テントを背負って歩いた数日間は、すごく面白かった。時々テントで暮らすことは大切なことなんだと、改めて感じた。

 

 乗鞍ヒルクライムに出場した後、上高地に行こう。上高地に行くのなら槍ヶ岳に登ろうと思いついた。槍ヶ岳は学生時代以来40年ぶりだな、っていうか、学生時代に登っていなければ、今回の登山も思いつかなかっただろう。当時は横尾まで自転車で乗り入れ、横尾から雨具と食料を持ち1日で往復したが、今回は山と高原地図のコースタイムを参考に計画を立てる。槍ヶ岳下山後も涸沢あたりまで足を延ばしたいと思い、4泊分の装備を持ち込むことにした。ただ、台風10号の影響を避け、ヒルクライム大会の後ではなく今回の機会になった。

 

 テント・シュラフの類は持っているが、装備を詰めるザックは30リットルのものしかない。着衣は雨濡れ用の予備を持つだけで、着たきり雀作戦だ。高所でのテント泊を考えるとある程度の防寒着も必要だ。

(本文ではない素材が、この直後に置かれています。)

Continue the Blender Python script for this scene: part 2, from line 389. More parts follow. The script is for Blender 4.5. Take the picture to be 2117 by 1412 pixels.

食料はフリーズドライを軸に、サバのレトルトパックを蛋白源とし、高野豆腐、乾燥わかめ、乾燥大豆ミンチをみそ汁に追加しよう。あれこれ考え50リットルのザックを準備した。泥縄式に応えてくれる強い味方はモンベル通販だ。ヘルメットもポチっておいた。

 

 東海北陸自動車道で高山・平湯温泉を経由し、あかんだな駐車場でバスに乗り換える。15時過ぎに河童橋に到着し、歩きはじめる。可能であれば横尾まで行きたかったが、徳澤到着が17時になったので、徳澤園のきれいな芝生にテントを張ることにする。

 

 

2日目は6時過ぎに出発し、横尾、槍沢と歩く。槍沢までは深い緑の中を通る気持ちの良い道だ。

 

 槍沢を過ぎいよいよ勾配がきつくなり、足元もガレてくる。まだまだ食料がいっぱい入ったザックは重く、肩の負担が大きい。1時間に1回は休憩しようと思っていたが、結局もっと頻繁に休憩を取ることになる。

 

 前回歩いたのが40年前で、道中ほとんど記憶がなかったが、天狗原分岐を過ぎた九十九折れあたりで何となく既視感が出てきた。明瞭な記憶ではないが、ちょっと懐かしい感じだ。

 

 播隆上人が滞在したと言われる岩屋から見上げると、槍ヶ岳や殺生ヒュッテが見え、すぐに行けそうな距離に見えるが、さらにそこから1時間歩く。

 

 お昼過ぎ12時40分に槍ヶ岳山荘に到着。キャンプ場の申し込みを済ませ、テントを張ったのち山荘でコーヒーをいただく。ご所望であれば生ビールやクッキー、プリンまでいただける。

 ヘルメットをかぶり、水、カメラをサブザックに入れ槍ヶ岳山頂へ向かう。ガスっており周囲を見晴らすことはできなかったが、高揚感を感じることができた。

 

 

 テン場は西鎌方面に開かれており、稜線が美しく見える。限られたテン場の4~5割程度はテントが張られた状態だ。高所でテントを張るのは初めてで、強風にあおられることが怖く、ガイラインをすべて張ったが、時々雨が落ちる程度で穏やかな夜だった。

(手前のオレンジ色のテントが僕のテントです)

 

 翌朝は日の出前から起きだし、槍ヶ岳山荘のテラス周辺から周囲を見渡す。日の出を槍の山頂から見ようとする登山者のヘッドランプの白い光がゆらゆら揺れて見える。

薄青い空に雲海が広がり、朝陽が徐々に広がっていく。

 

 

 日の出を堪能し、テントに戻りご飯を食べて出発支度を済ませる。東鎌方面に下り殺生ヒュッテを経由し槍沢を目指す。東鎌は結構な岩稜で、ヘルメットをかぶり下っていく。

 

 昨日登りの時に見た風景が、次から次に過ぎていく。槍沢の少し前あたりから湿った草木の香りが漂い始める。徳澤園まで帰り、緑の芝の上にテントを張った。

 

 翌金曜日、明神まで下ると人が多く驚いた。今日有休を取ると4連休になることからくる人出だろうな。僕は右ひざの痛みもあり、河童橋まで下りバスに乗り込んだ。